With 5G deployment speeding up and promising new low-orbit satellite options on the horizon, Wall Street is starting to get nervous once again. They're also starting to get nervous about the threat that the Biden administration might actually engage in some base-levels of regulatory oversight. The consternation in investment circles is palpable:
"The 10-plus-year run cable stocks have enjoyed has been underpinned by the emergence of these companies as leading providers of residential broadband in the U.S. amid faltering competitive initiatives from players as large as Google," he said in a recent report to clients. "We are now entering a new competitive and regulatory cycle. While we currently think that history will repeat itself and risks will dissipate as they have in the past, it is far from certain and the group could be more volatile pending clarity."
That's Wall Street saying they think that monopolistic giants like Comcast won't see much of a threat to its revenues, but they're not sure. I always get a kick out of watching telecom trade mags and stock jocks, who genuinely couldn't care any less about consumer welfare, healthy markets, or level playing fields, hyperventilate over the faintest threat of competition and competent regulatory oversight. Genuine competition, balanced markets, and regulatory competence is consistently framed as a bad thing, since, for them and many of their clients riding the profits from rampant monopolization, it is.
The problem, as we've noted for a while, is that a lot of the "new competitive broadband threats" facing companies like Comcast aren't really all that threatening. Space X's Starlink, for example, doesn't really have the capacity to seriously threaten entrenched cable and phone companies in areas that have any real population density. And while fifth-generation wireless (5G) is also viewed as some kind of competitive panacea, consolidation in wireless (which will eventually lead to higher prices), fused with a persistent refusal to drive fiber to lower income areas (5G towers have to connect to something), remain a problem.

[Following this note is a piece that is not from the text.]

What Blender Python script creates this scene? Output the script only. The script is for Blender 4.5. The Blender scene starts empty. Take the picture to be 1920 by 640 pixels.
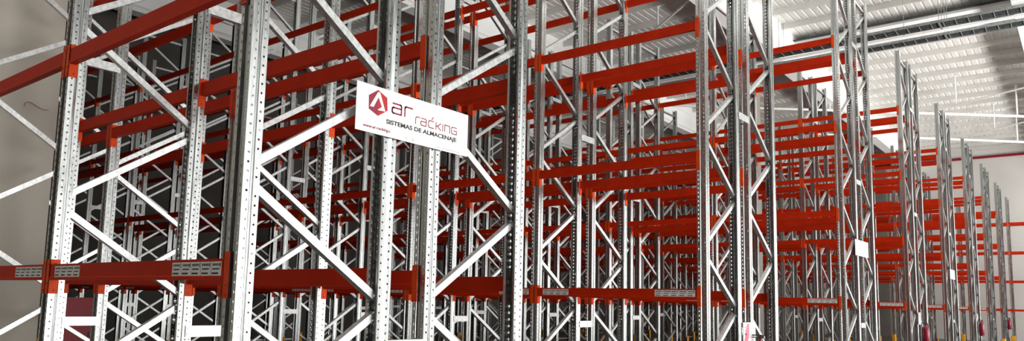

While 5G wireless broadband will certainly be useful, it's not going to magically fix an industry that's been broken for decades. Wireless connections are routinely capped, throttled, and face a universe of bizarre restrictions, like the industry's recent decision to charge you more money if you want HD streams to work as intended. "Unlimited" connections are routinely shown to be very limited (just ask California's firefighters), especially in more rural markets where limited fiber investment results in many users getting kicked off the network for using often ambiguous amounts of bandwidth.
So no, I see 5G and low orbit satellite as of genuine benefit when it comes to fixing some of America's rural broadband gaps (42 million Americans lack access), but not technologies that are going to seriously disrupt the AT&T and Comcast monopolies of the world (83 million Americans live under a broadband monopoly). I think the Wall Street stock jocks who've enjoyed ample profits under heavy monopolization don't yet have all that much to worry about.
Wall Street's also clearly worried about the potential that the Biden administration might actually engage in base-levels of regulatory oversight of telecom, but it's not yet clear that's a major threat to Comcast either. Biden has yet to appoint an FCC boss, meaning the agency remains in partisan gridlock after the rushed Trump appointment of Nathan Simington.
It's generally assumed that a Biden FCC will reverse most Trump policies and restore net neutrality, but I still don't think a full reversal is a given yet. I think it's equally possible a Biden FCC takes the safe path and mostly focuses on stuff that's easy politically and faces no real opposition from industry, like policing robocalls or opening up more spectrum to market. We'll have a better sense of this depending who Biden appoints to lead the FCC permanently.
And while the vague Biden broadband plan does promise to drive more competition to market, talk on this front is historically cheap. Over twenty years of covering telecom I've lost count of how many transformative promises of this type have been bandied about with little to really show for it. There are also questions about plan specifics, and how it's supposed to survive a Congress positively slathered in telecom campaign contributions.
It's fairly clear that Biden administration will be notably better than the Trump administration on broadband in one major way: the fact they're using real data to drive policy decisions, a stark contrast from the Trump / Ajit Pai era of just making shit up to support your monopoly-friendly ideology. But with "big tech" sucking all the oxygen out of the policy room (something "big telecom" has actively and repeatedly encouraged), it's still not entirely clear we're taking the problems created by "big telecom" seriously, or if we plan to genuinely do much about it anytime soon.